The ties themselves are - well the movement calls them "non-organic." Here is how USA Today describes it:
    While the Turkish-affiliated schools disavow any connection to the Gülen Movement, Gülen himself maintains in legal filings that he's the inspiration behind their growth. But William Martin of Rice University in Houston says educators' assertions of "no organic connection" to Gülen are accurate.
    Nonetheless, he says their efforts to minimize ties to Gülen, likely from fear of being branded Islamists, bring "unnecessary and probably counterproductive" suspicion. "I do not think they are a sinister organization."
    In an e-mail interview, Mehmet Argin, principal of Tucson's Sonoran Science Academy, says his school's parent corporation, Daisy Education Corp., "has no legal or organic ties" with other schools. He cautions against linking charter schools founded by Turkish-Americans directly to the Gülen Movement "just because Turkish-Americans may be inspired by Mr. Gülen."
    In an e-mail interview, Gülen denied any direct connection to these schools, rejecting the notion that there is a "Gülen Movement," but acknowledging there may be educators now in U.S. schools who have listened to his philosophy. "I have no relation with any institution in the form of ownership, board membership or any similar kind," he said.

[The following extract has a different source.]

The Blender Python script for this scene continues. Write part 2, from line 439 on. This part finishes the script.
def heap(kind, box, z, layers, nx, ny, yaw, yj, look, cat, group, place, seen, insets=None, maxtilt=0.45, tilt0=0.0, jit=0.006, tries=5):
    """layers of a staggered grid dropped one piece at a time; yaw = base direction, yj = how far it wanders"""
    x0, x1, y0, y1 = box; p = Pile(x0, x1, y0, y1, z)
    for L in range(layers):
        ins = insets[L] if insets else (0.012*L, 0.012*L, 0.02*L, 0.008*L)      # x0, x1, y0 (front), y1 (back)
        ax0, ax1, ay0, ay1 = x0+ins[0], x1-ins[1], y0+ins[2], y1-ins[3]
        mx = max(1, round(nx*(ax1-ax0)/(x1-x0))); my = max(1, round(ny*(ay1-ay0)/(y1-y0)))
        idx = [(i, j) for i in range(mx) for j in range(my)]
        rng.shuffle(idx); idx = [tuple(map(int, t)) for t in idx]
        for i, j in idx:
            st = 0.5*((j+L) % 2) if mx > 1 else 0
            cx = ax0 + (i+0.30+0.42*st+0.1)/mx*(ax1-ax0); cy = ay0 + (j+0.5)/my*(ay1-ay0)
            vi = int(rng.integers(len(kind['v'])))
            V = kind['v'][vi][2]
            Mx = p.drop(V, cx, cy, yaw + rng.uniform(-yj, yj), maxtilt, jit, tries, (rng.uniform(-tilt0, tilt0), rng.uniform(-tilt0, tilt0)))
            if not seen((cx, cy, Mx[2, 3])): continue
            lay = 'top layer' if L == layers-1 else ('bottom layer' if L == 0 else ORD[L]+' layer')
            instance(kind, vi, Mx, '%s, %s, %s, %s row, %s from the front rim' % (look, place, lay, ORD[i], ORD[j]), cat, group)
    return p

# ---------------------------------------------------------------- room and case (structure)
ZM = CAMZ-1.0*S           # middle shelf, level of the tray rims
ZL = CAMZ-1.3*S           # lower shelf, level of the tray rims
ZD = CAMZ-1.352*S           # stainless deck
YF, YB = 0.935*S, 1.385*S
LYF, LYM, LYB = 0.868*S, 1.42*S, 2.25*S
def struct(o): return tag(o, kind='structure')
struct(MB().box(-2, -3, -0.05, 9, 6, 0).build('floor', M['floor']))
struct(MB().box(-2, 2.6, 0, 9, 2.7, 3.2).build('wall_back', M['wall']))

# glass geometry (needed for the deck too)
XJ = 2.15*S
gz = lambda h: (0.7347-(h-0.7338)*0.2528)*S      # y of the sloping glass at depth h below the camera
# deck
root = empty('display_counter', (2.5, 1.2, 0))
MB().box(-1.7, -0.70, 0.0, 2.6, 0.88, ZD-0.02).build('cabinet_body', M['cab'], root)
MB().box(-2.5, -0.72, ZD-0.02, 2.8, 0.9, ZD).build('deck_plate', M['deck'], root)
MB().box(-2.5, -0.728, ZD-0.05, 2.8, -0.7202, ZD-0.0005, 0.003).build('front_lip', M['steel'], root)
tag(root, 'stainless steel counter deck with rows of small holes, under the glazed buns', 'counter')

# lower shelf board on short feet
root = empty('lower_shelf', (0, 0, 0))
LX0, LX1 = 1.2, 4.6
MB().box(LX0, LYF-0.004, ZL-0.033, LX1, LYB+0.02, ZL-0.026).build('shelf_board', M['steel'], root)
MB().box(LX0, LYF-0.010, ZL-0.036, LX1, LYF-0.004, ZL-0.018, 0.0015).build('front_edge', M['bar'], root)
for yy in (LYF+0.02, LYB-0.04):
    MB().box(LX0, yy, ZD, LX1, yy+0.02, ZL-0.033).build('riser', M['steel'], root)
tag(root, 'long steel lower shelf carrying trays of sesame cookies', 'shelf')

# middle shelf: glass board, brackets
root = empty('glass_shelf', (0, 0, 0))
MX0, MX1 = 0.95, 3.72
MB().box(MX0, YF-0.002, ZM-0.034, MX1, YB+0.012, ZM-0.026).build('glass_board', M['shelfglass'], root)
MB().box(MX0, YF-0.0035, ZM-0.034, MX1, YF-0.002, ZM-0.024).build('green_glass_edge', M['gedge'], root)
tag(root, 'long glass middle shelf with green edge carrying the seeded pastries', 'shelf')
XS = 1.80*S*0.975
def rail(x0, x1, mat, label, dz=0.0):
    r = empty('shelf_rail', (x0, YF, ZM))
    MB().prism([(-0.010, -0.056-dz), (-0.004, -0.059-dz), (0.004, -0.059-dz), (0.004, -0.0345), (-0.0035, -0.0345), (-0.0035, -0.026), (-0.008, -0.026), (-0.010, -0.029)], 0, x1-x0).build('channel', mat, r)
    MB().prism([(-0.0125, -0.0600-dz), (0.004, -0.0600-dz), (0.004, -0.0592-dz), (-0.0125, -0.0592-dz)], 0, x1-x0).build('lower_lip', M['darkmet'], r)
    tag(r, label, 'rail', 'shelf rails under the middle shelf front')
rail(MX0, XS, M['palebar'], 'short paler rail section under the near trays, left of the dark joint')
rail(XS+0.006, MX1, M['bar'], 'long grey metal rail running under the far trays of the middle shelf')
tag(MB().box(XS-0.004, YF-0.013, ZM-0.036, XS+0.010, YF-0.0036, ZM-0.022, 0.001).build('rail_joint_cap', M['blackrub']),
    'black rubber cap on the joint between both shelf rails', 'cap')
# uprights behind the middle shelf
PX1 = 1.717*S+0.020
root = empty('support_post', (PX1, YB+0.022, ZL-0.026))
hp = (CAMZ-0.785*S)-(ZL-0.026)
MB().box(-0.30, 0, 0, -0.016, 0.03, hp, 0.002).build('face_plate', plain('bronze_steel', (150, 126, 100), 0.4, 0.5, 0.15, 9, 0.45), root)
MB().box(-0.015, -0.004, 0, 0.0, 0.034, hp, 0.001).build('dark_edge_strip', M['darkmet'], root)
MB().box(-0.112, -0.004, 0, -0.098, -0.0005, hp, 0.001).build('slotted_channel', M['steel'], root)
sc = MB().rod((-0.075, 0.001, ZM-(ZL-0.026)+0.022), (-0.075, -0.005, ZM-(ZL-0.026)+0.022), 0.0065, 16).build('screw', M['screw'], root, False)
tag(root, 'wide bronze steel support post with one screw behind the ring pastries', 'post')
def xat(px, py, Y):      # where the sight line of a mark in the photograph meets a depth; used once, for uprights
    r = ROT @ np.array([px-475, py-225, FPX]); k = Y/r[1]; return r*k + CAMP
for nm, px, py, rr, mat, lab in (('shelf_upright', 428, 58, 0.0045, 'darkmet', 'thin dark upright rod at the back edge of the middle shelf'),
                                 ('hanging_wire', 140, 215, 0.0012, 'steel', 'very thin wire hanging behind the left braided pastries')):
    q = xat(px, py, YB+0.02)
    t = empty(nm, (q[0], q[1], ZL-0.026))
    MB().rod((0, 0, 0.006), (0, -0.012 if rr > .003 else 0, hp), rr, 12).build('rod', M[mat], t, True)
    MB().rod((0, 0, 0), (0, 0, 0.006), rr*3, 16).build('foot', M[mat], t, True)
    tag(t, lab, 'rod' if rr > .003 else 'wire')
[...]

It's hard to know what to make of Gülen, his politics and the schools. It is clear however that during at a time when our country's school teachers are being laid off by the thousands, his schools still continue to bring in H1B visa teachers over from Turkey. Gülen affiliated schools have submitted over 1,349 applications for foreign teachers nationwide and brought 91 into Ohio since 2008.
All of this leads us to continue to question the wisdom of handing over public money to charter schools, when so many continue to be less than transparent about their finances and practices.
In fact, recently the Columbus Dispatch featured a charter school that fired its founder because the music "academy" was so poorly run "that even the treasurer could not be certain whether public money was being spent to launch records and hold concerts."
Right-wing conservatives seem to rail these days about wasted government spending, sweetheart contracts, government corruption and, lately, Islamaphobia. Here we have a litany of stories about David Brennan's profiteering, lawsuits against his White Hat management, gospel singers turned teachers abusing classroom money and murky connections to Turkish Islamist politics.
Yet the outrage over Park51, where taxpayer funds are not at stake and the First Amendment couldn't be clearer, was ceaseless. But no one ever said my right-wing friends value consistency over the Fox talking point of the day.
So next time you're watching O'Reilly or Beck and that commercial comes on for ECOT telling your kids they're safer learning at home on the computer than attending high school, over here on the left, that looks as wasteful as Sarah Palin's bridge to nowhere in Alaska.
As for Mr. Gülen, last week he won concessions favoring his Islamist movement over the military in Turkey.
Given the way the books are kept at some of these charters, you never know how much you may or may not have contributed to that movement; there is little evidence either way.
Just remember, it's a non-organic connection.
Ohio conservatives, you gotta love 'em.